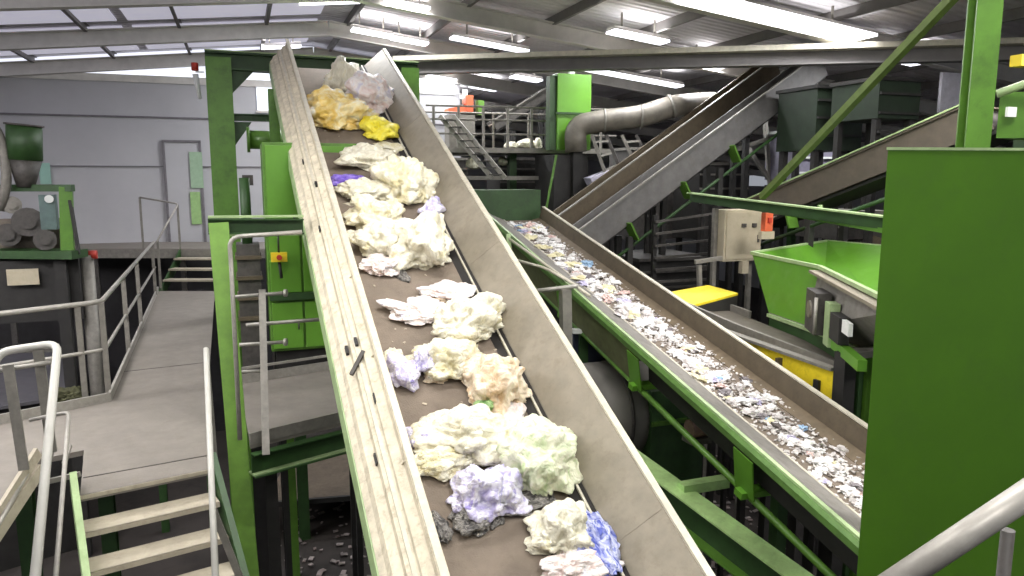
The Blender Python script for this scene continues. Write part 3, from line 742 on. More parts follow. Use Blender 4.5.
MB().prism([p+Z*.02 for p in botm], -Z*.03).build('hopper_floor', GREYC, hp)
MB().prism([p-Z*.02 for p in botm], -Z*.45).build('outlet_body', GREEN_D, hp)
m = MB()
for i in range(2): m.bar(botm[i]-Z*.01, botm[i+1]-Z*.01, .07, .04)
m.build('outlet_flange', GREEN_L, hp)
for i in (0, 1, 3, 4):
    Q = botm[i]*.9+cen*.1; MB().bar((Q.x, Q.y, GZ), (Q.x, Q.y, 3.9), .12, .12, up=U).build('leg', DARK, hp)
# feed plate and drive on the near side of the hopper
ds = at(845, 305, 7.2)
dv_ = thing('hopper_drive', 'grey and green drive unit bolted to the near side of the hopper', 'machine', ds-Z*.4)
f = (rim[2]-rim[1]).normalized()
o_ = rim[1].lerp(rim[2], .12)-Z*.1+f.cross(Z)*.02
sdn = f.cross(Z).normalized()
MB().box(o_+f*.3-Z*.3+sdn*.12, f*.22, sdn*.08, Z*.22).build('gearbox', DARK2, dv_)
MB().tube([o_+f*.3-Z*.28+sdn*.12, o_+f*.3-Z*.28+sdn*.22], .09, 18).build('pulley', mat('pale_grey_cast', (118, 112, 98), .5, var=.5, scale=14), dv_)
MB().box(o_+f*.72-Z*.36+sdn*.08, f*.1, sdn*.05, Z*.22).build('side_plate', GREEN_L, dv_)
MB().box(o_+f*1.02-Z*.34+sdn*.08, f*.17, sdn*.05, Z*.13).build('recess', DARK, dv_)
MB().box(o_+f*1.36-Z*.27+sdn*.1, f*.11, sdn*.02, Z*.06).build('label_plate', WHITE, dv_)
MB().box(o_+f*1.15-Z*.53+sdn*.06, f*.6, sdn*.04, Z*.05).build('beam', hopg, dv_)
MB().bar(rim[1]+sdn*.06-Z*.05, rim[2]+sdn*.06-Z*.05, .12, .03).build('slide_rail', STEEL, dv_)
MB().tube([o_+f*.55-Z*.5+sdn*.2, o_+f*.55-Z*.12+sdn*.2], .02, 8).build('lever', GALV, dv_)
# rods right of yellow guard
vd = thing('black_post_unit', 'dark posts with green rods beside the right end of the yellow guard', 'machine', at(850, 420, 6.6))
for x, w_, mt in ((846, .14, DARK), (861, .05, GREEN_D), (869, .05, GREEN), (878, .12, DARK)):
    a = at(x, 352, 6.9); MB().bar((a.x, a.y, GZ), a, w_, w_, up=U).build('rod', mt, vd)
MB().box(at(866, 352, 6.85), V*.18, U*.1, Z*.03).build('cap', GALV_D, vd)

# ------------------------------------------------------------------ big green panel on the right + post + near handrail
py = 3.25
gpn = thing('sheet_metal_screen', 'large plain green sheet metal screen filling the right side', 'screen', (at(888, 300, py).x, py, GZ))
tl = at(888, 150, py)
xr = Vector((1, .12, 0)).normalized(); yr = Vector((.62, .78, 0)).normalized()
vbox(tl, 1.7, .3, GZ, tl.z, None, xr, yr).build('housing', GREEN_P, gpn)
MB().box(Vector((tl.x, tl.y, tl.z+.006))+xr*.85+yr*.15, xr*.856, yr*.155, Z*.006).build('top_flange', GREEN_L, gpn)
p0 = at(972, 150, 5.0)
gpost = MB().ibeam((p0.x, p0.y, GZ), (p0.x, p0.y, 8.3), .15, .17, .02, up=(U+V*.6))
tag(gpost.build('green_column', GREEN), 'green steel column rising behind the large green panel', 'column')
hr = thing('near_handrail', 'thick grey handrail crossing the bottom right corner', 'handrail', at(1000, 560, 1.3))
p, q = at(880, 592, 1.25), at(1060, 472, 1.25)
MB().tube([p, q], .0235, 16).build('rail', GALV, hr)
rb = at(1008, 530, 1.27); MB().tube([rb, rb-Z*1.1], .012, 10).build('post', DARK2, hr)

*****

◆ **Task to complete**
Retype the whole listing, keeping every line identical and omitting all pictures.

◆ **Solution for this task**
The Blender Python script for this scene continues. Write part 3, from line 742 on. More parts follow. Use Blender 4.5.
MB().prism([p+Z*.02 for p in botm], -Z*.03).build('hopper_floor', GREYC, hp)
MB().prism([p-Z*.02 for p in botm], -Z*.45).build('outlet_body', GREEN_D, hp)
m = MB()
for i in range(2): m.bar(botm[i]-Z*.01, botm[i+1]-Z*.01, .07, .04)
m.build('outlet_flange', GREEN_L, hp)
for i in (0, 1, 3, 4):
    Q = botm[i]*.9+cen*.1; MB().bar((Q.x, Q.y, GZ), (Q.x, Q.y, 3.9), .12, .12, up=U).build('leg', DARK, hp)
# feed plate and drive on the near side of the hopper
ds = at(845, 305, 7.2)
dv_ = thing('hopper_drive', 'grey and green drive unit bolted to the near side of the hopper', 'machine', ds-Z*.4)
f = (rim[2]-rim[1]).normalized()
o_ = rim[1].lerp(rim[2], .12)-Z*.1+f.cross(Z)*.02
sdn = f.cross(Z).normalized()
MB().box(o_+f*.3-Z*.3+sdn*.12, f*.22, sdn*.08, Z*.22).build('gearbox', DARK2, dv_)
MB().tube([o_+f*.3-Z*.28+sdn*.12, o_+f*.3-Z*.28+sdn*.22], .09, 18).build('pulley', mat('pale_grey_cast', (118, 112, 98), .5, var=.5, scale=14), dv_)
MB().box(o_+f*.72-Z*.36+sdn*.08, f*.1, sdn*.05, Z*.22).build('side_plate', GREEN_L, dv_)
MB().box(o_+f*1.02-Z*.34+sdn*.08, f*.17, sdn*.05, Z*.13).build('recess', DARK, dv_)
MB().box(o_+f*1.36-Z*.27+sdn*.1, f*.11, sdn*.02, Z*.06).build('label_plate', WHITE, dv_)
MB().box(o_+f*1.15-Z*.53+sdn*.06, f*.6, sdn*.04, Z*.05).build('beam', hopg, dv_)
MB().bar(rim[1]+sdn*.06-Z*.05, rim[2]+sdn*.06-Z*.05, .12, .03).build('slide_rail', STEEL, dv_)
MB().tube([o_+f*.55-Z*.5+sdn*.2, o_+f*.55-Z*.12+sdn*.2], .02, 8).build('lever', GALV, dv_)
# rods right of yellow guard
vd = thing('black_post_unit', 'dark posts with green rods beside the right end of the yellow guard', 'machine', at(850, 420, 6.6))
for x, w_, mt in ((846, .14, DARK), (861, .05, GREEN_D), (869, .05, GREEN), (878, .12, DARK)):
    a = at(x, 352, 6.9); MB().bar((a.x, a.y, GZ), a, w_, w_, up=U).build('rod', mt, vd)
MB().box(at(866, 352, 6.85), V*.18, U*.1, Z*.03).build('cap', GALV_D, vd)

# ------------------------------------------------------------------ big green panel on the right + post + near handrail
py = 3.25
gpn = thing('sheet_metal_screen', 'large plain green sheet metal screen filling the right side', 'screen', (at(888, 300, py).x, py, GZ))
tl = at(888, 150, py)
xr = Vector((1, .12, 0)).normalized(); yr = Vector((.62, .78, 0)).normalized()
vbox(tl, 1.7, .3, GZ, tl.z, None, xr, yr).build('housing', GREEN_P, gpn)
MB().box(Vector((tl.x, tl.y, tl.z+.006))+xr*.85+yr*.15, xr*.856, yr*.155, Z*.006).build('top_flange', GREEN_L, gpn)
p0 = at(972, 150, 5.0)
gpost = MB().ibeam((p0.x, p0.y, GZ), (p0.x, p0.y, 8.3), .15, .17, .02, up=(U+V*.6))
tag(gpost.build('green_column', GREEN), 'green steel column rising behind the large green panel', 'column')
hr = thing('near_handrail', 'thick grey handrail crossing the bottom right corner', 'handrail', at(1000, 560, 1.3))
p, q = at(880, 592, 1.25), at(1060, 472, 1.25)
MB().tube([p, q], .0235, 16).build('rail', GALV, hr)
rb = at(1008, 530, 1.27); MB().tube([rb, rb-Z*1.1], .012, 10).build('post', DARK2, hr)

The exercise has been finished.